Can Gold and Silver remain pinned at the 3rd percentile while FX markets show extreme dollar weakness? This divergence between traditional dollar hedges presents a positioning puzzle—either precious metals will eventually follow currencies higher, or currency positioning will prove premature.
Will soft commodity capitulation (Cocoa, Coffee, Sugar all at 1st percentile) mark a bottoming process, or does the synchronized extreme net short positioning indicate large speculators expect further fundamental deterioration? Historical 1st percentile readings have preceded both reversals and extended trends.

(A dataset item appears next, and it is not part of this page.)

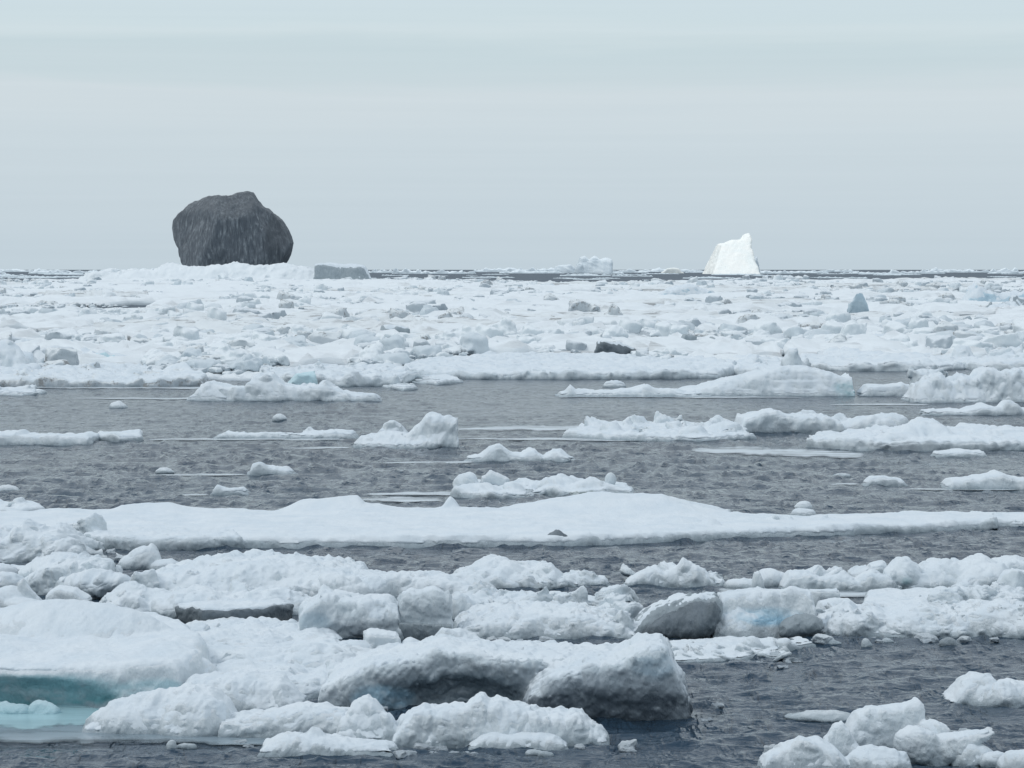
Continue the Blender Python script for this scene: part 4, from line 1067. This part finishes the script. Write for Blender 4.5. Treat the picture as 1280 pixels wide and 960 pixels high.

Does the Treasury complex's move toward neutral territory (30Y at 89th percentile, others at 28th-44th) signal large speculators are reducing their rate view conviction, or does this represent tactical repositioning ahead of further moves?
Educational Notes
The Commitment of Traders (COT) report tracks weekly positioning by different trader categories in U.S. futures markets. This analysis focuses on Non-Commercial traders—large speculators including hedge funds, asset managers, and institutional accounts—whose positioning often reflects macro views and risk sentiment.
Percentile rankings show where current positioning sits relative to the past 105 weeks (roughly two years). A 99th percentile reading means the current net position is higher than 99% of all weekly readings in that period—indicating an extreme net long position. Conversely, a 1st percentile reading indicates an extreme net short position or extremely low net long position relative to history.
Z-scores measure how many standard deviations the current position sits from its historical mean. Readings above +2 or below -2 are considered statistically unusual and occur roughly 5% of the time in normal distributions.